I work through it, but repeatedly find that $$\omega^2 \propto k$$, and I can't see anyway of getting a $$k^2$$ factor on the right.
$$\omega^2 = \frac{T}{a}\left[\left(\frac{1}{M} + \frac{1}{m}\right) - \sqrt{\left(\frac{1}{M}+\frac{1}{m}\right)^2-\frac{4sin^2(ka)}{Mm}}\right]$$
$$\omega^2 = \frac{T}{a}\left[\left(\frac{1}{M} + \frac{1}{m}\right) - \sqrt{\left(\frac{1}{M}+\frac{1}{m}\right)^2\left[1-\frac{Mm4sin^2(ka)}{(M+m)^2}\right]}\right]$$
$$\omega^2 = \frac{T}{a}\left(\frac{M+m}{Mm}\right)\left[1 - \sqrt{\left[1-\frac{Mm4sin^2(ka)}{(M+m)^2}\right]}\right]$$
with small angle approximation we get:
$$\omega^2 = \frac{T}{a}\left(\frac{M+m}{Mm}\right)\left[1 - \sqrt{1+\frac{4Mmk^2a^2}{(M+m)^2}}\right]$$
$$\omega^2 = \frac{T}{a}\left(\frac{M+m}{Mm}\right)\left(1-1+\frac{2\sqrt{Mm}ka}{m+M}\right)$$
hence
$$\omega^2 = \frac{2T}{\sqrt{Mm}}k$$

Where am I going wrong?

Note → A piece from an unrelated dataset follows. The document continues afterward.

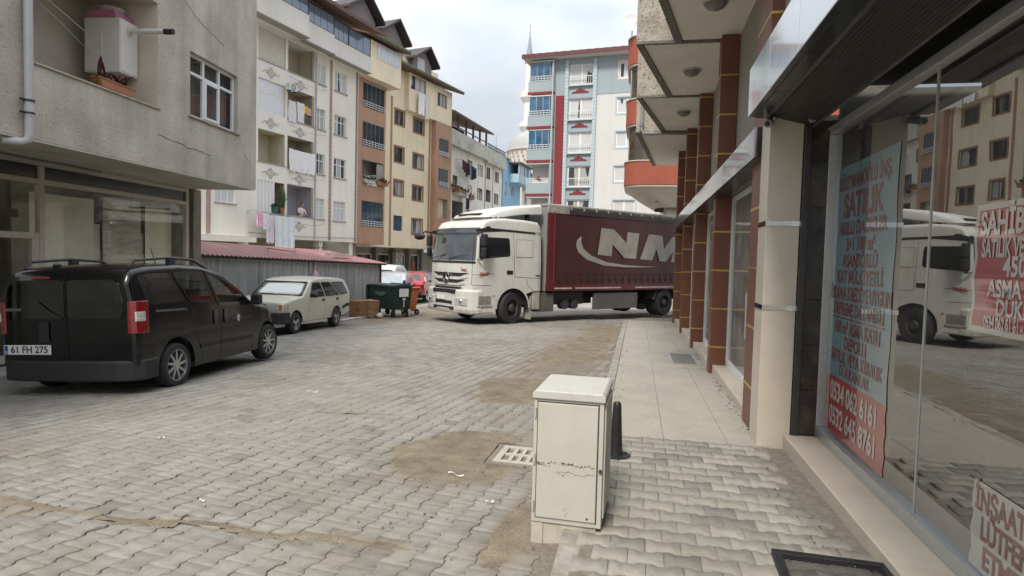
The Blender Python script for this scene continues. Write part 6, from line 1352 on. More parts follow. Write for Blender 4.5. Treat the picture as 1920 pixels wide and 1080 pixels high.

I don't see any way to prove this.

 

[olgranpappy]

Homework Statement

Ok, I need to show that in an acoustic mode of vibration in a diatomic lattice, for small $$k$$, $$\omega \propto k$$, and find the constant of proportionality.

Homework Equations

$$A_1\left(\omega^2M-\frac{2T}{a}\right)+A_2\left(\frac{2T}{a}cos(ka)\right)=0$$
, and
$$A_1\left(\frac{2T}{a}cos(ka)\right)+A_2\left(\omega^2m-\frac{2T}{a}\right)=0$$
hence:
$$\omega^2 = \frac{T}{a}\left[\frac{1}{M} + \frac{1}{m}\right] - \frac{T}{a}\left[\left(\frac{1}{M}+\frac{1}{m}\right)^2-\frac{4sin^2(ka)}{Mm}\right]^{1/2}$$

The Attempt at a Solution

I work through it, but repeatedly find that $$\omega^2 \propto k$$, and I can't see anyway of getting a $$k^2$$ factor on the right.
$$\omega^2 = \frac{T}{a}\left[\left(\frac{1}{M} + \frac{1}{m}\right) - \sqrt{\left(\frac{1}{M}+\frac{1}{m}\right)^2-\frac{4sin^2(ka)}{Mm}}\right]$$
$$\omega^2 = \frac{T}{a}\left[\left(\frac{1}{M} + \frac{1}{m}\right) - \sqrt{\left(\frac{1}{M}+\frac{1}{m}\right)^2\left[1-\frac{Mm4sin^2(ka)}{(M+m)^2}\right]}\right]$$
$$\omega^2 = \frac{T}{a}\left(\frac{M+m}{Mm}\right)\left[1 - \sqrt{\left[1-\frac{Mm4sin^2(ka)}{(M+m)^2}\right]}\right]$$

the next step is wrong, you changed a minus into a plus between the terms in the sqrt

with small angle approximation we get:
$$\omega^2 = \frac{T}{a}\left(\frac{M+m}{Mm}\right)\left[1 - \sqrt{1+\frac{4Mmk^2a^2}{(M+m)^2}}\right]$$

the next step is wrong. you didn't use the right expansion of sqrt(1-x). use
$$\sqrt(1-x)\approx 1-x/2$$

$$\omega^2 = \frac{T}{a}\left(\frac{M+m}{Mm}\right)\left(1-1+\frac{2\sqrt{Mm}ka}{m+M}\right)$$
hence
$$\omega^2 = \frac{2T}{\sqrt{Mm}}k$$

Where am I going wrong? I don't see any way to prove this.